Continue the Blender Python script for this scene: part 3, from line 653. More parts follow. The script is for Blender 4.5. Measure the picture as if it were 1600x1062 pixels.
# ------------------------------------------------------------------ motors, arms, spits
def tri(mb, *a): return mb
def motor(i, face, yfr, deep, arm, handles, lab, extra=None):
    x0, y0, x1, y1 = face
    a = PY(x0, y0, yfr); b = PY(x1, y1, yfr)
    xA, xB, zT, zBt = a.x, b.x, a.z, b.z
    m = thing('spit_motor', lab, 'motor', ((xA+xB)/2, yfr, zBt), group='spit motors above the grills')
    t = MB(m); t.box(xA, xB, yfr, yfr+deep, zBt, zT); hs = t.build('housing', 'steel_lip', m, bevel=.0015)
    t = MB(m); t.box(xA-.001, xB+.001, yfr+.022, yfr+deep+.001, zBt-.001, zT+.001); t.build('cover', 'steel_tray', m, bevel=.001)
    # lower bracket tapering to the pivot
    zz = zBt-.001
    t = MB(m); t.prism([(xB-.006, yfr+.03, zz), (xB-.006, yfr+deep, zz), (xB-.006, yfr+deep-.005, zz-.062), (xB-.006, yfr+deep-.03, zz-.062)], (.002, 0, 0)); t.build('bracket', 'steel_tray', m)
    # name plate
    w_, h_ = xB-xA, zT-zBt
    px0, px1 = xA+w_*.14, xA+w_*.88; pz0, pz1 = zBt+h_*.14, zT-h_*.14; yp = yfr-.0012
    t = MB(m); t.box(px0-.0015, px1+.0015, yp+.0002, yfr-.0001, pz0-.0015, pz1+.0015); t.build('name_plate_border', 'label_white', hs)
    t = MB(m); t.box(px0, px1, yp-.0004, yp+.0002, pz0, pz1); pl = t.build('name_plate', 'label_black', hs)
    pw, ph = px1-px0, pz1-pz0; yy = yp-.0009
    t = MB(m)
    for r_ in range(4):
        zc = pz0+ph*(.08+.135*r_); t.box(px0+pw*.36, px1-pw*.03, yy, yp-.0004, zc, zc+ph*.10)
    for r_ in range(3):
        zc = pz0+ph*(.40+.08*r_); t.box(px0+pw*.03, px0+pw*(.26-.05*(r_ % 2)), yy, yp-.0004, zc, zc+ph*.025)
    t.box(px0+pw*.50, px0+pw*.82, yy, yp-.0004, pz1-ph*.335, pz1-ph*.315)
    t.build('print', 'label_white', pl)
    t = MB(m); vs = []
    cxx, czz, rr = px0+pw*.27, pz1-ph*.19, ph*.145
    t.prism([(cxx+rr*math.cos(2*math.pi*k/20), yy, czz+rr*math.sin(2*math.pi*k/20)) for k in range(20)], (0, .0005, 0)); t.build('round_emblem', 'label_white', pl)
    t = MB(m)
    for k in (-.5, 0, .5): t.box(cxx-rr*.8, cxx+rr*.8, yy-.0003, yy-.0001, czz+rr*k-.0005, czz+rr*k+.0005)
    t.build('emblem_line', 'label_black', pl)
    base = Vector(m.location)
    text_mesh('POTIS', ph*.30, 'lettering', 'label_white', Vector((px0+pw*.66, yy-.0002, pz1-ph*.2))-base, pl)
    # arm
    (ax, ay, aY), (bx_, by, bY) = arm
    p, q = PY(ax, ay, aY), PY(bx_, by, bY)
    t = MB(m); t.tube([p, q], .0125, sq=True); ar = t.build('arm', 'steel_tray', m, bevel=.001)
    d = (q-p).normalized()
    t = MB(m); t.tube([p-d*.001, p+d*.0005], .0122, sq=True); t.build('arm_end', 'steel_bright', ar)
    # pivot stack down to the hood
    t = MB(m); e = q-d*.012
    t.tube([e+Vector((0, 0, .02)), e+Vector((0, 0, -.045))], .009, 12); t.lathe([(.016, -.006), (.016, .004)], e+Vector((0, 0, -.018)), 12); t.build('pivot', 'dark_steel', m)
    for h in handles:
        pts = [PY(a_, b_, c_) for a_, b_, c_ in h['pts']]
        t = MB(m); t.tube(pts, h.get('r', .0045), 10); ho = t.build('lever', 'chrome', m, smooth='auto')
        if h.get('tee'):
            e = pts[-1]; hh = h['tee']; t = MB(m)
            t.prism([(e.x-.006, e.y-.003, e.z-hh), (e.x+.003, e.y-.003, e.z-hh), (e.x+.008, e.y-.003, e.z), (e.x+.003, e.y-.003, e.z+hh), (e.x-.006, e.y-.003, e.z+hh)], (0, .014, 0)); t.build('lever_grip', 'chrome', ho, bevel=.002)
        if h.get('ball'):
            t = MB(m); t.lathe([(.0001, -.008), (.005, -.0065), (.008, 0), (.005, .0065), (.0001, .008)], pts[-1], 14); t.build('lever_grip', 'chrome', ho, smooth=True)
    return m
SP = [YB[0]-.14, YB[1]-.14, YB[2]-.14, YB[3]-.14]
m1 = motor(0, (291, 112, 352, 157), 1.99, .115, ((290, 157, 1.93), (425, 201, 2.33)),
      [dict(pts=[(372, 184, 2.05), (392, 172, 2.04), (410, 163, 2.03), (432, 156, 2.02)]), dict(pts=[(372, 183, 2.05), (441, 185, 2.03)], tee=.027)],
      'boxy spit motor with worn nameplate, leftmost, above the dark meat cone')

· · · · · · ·

▶ **GIVEN EXERCISE**
Copy each line of the data above without altering a single character.

▶ **RESPONSE TO THE TASK**
Continue the Blender Python script for this scene: part 3, from line 653. More parts follow. The script is for Blender 4.5. Measure the picture as if it were 1600x1062 pixels.
# ------------------------------------------------------------------ motors, arms, spits
def tri(mb, *a): return mb
def motor(i, face, yfr, deep, arm, handles, lab, extra=None):
    x0, y0, x1, y1 = face
    a = PY(x0, y0, yfr); b = PY(x1, y1, yfr)
    xA, xB, zT, zBt = a.x, b.x, a.z, b.z
    m = thing('spit_motor', lab, 'motor', ((xA+xB)/2, yfr, zBt), group='spit motors above the grills')
    t = MB(m); t.box(xA, xB, yfr, yfr+deep, zBt, zT); hs = t.build('housing', 'steel_lip', m, bevel=.0015)
    t = MB(m); t.box(xA-.001, xB+.001, yfr+.022, yfr+deep+.001, zBt-.001, zT+.001); t.build('cover', 'steel_tray', m, bevel=.001)
    # lower bracket tapering to the pivot
    zz = zBt-.001
    t = MB(m); t.prism([(xB-.006, yfr+.03, zz), (xB-.006, yfr+deep, zz), (xB-.006, yfr+deep-.005, zz-.062), (xB-.006, yfr+deep-.03, zz-.062)], (.002, 0, 0)); t.build('bracket', 'steel_tray', m)
    # name plate
    w_, h_ = xB-xA, zT-zBt
    px0, px1 = xA+w_*.14, xA+w_*.88; pz0, pz1 = zBt+h_*.14, zT-h_*.14; yp = yfr-.0012
    t = MB(m); t.box(px0-.0015, px1+.0015, yp+.0002, yfr-.0001, pz0-.0015, pz1+.0015); t.build('name_plate_border', 'label_white', hs)
    t = MB(m); t.box(px0, px1, yp-.0004, yp+.0002, pz0, pz1); pl = t.build('name_plate', 'label_black', hs)
    pw, ph = px1-px0, pz1-pz0; yy = yp-.0009
    t = MB(m)
    for r_ in range(4):
        zc = pz0+ph*(.08+.135*r_); t.box(px0+pw*.36, px1-pw*.03, yy, yp-.0004, zc, zc+ph*.10)
    for r_ in range(3):
        zc = pz0+ph*(.40+.08*r_); t.box(px0+pw*.03, px0+pw*(.26-.05*(r_ % 2)), yy, yp-.0004, zc, zc+ph*.025)
    t.box(px0+pw*.50, px0+pw*.82, yy, yp-.0004, pz1-ph*.335, pz1-ph*.315)
    t.build('print', 'label_white', pl)
    t = MB(m); vs = []
    cxx, czz, rr = px0+pw*.27, pz1-ph*.19, ph*.145
    t.prism([(cxx+rr*math.cos(2*math.pi*k/20), yy, czz+rr*math.sin(2*math.pi*k/20)) for k in range(20)], (0, .0005, 0)); t.build('round_emblem', 'label_white', pl)
    t = MB(m)
    for k in (-.5, 0, .5): t.box(cxx-rr*.8, cxx+rr*.8, yy-.0003, yy-.0001, czz+rr*k-.0005, czz+rr*k+.0005)
    t.build('emblem_line', 'label_black', pl)
    base = Vector(m.location)
    text_mesh('POTIS', ph*.30, 'lettering', 'label_white', Vector((px0+pw*.66, yy-.0002, pz1-ph*.2))-base, pl)
    # arm
    (ax, ay, aY), (bx_, by, bY) = arm
    p, q = PY(ax, ay, aY), PY(bx_, by, bY)
    t = MB(m); t.tube([p, q], .0125, sq=True); ar = t.build('arm', 'steel_tray', m, bevel=.001)
    d = (q-p).normalized()
    t = MB(m); t.tube([p-d*.001, p+d*.0005], .0122, sq=True); t.build('arm_end', 'steel_bright', ar)
    # pivot stack down to the hood
    t = MB(m); e = q-d*.012
    t.tube([e+Vector((0, 0, .02)), e+Vector((0, 0, -.045))], .009, 12); t.lathe([(.016, -.006), (.016, .004)], e+Vector((0, 0, -.018)), 12); t.build('pivot', 'dark_steel', m)
    for h in handles:
        pts = [PY(a_, b_, c_) for a_, b_, c_ in h['pts']]
        t = MB(m); t.tube(pts, h.get('r', .0045), 10); ho = t.build('lever', 'chrome', m, smooth='auto')
        if h.get('tee'):
            e = pts[-1]; hh = h['tee']; t = MB(m)
            t.prism([(e.x-.006, e.y-.003, e.z-hh), (e.x+.003, e.y-.003, e.z-hh), (e.x+.008, e.y-.003, e.z), (e.x+.003, e.y-.003, e.z+hh), (e.x-.006, e.y-.003, e.z+hh)], (0, .014, 0)); t.build('lever_grip', 'chrome', ho, bevel=.002)
        if h.get('ball'):
            t = MB(m); t.lathe([(.0001, -.008), (.005, -.0065), (.008, 0), (.005, .0065), (.0001, .008)], pts[-1], 14); t.build('lever_grip', 'chrome', ho, smooth=True)
    return m
SP = [YB[0]-.14, YB[1]-.14, YB[2]-.14, YB[3]-.14]
m1 = motor(0, (291, 112, 352, 157), 1.99, .115, ((290, 157, 1.93), (425, 201, 2.33)),
      [dict(pts=[(372, 184, 2.05), (392, 172, 2.04), (410, 163, 2.03), (432, 156, 2.02)]), dict(pts=[(372, 183, 2.05), (441, 185, 2.03)], tee=.027)],
      'boxy spit motor with worn nameplate, leftmost, above the dark meat cone')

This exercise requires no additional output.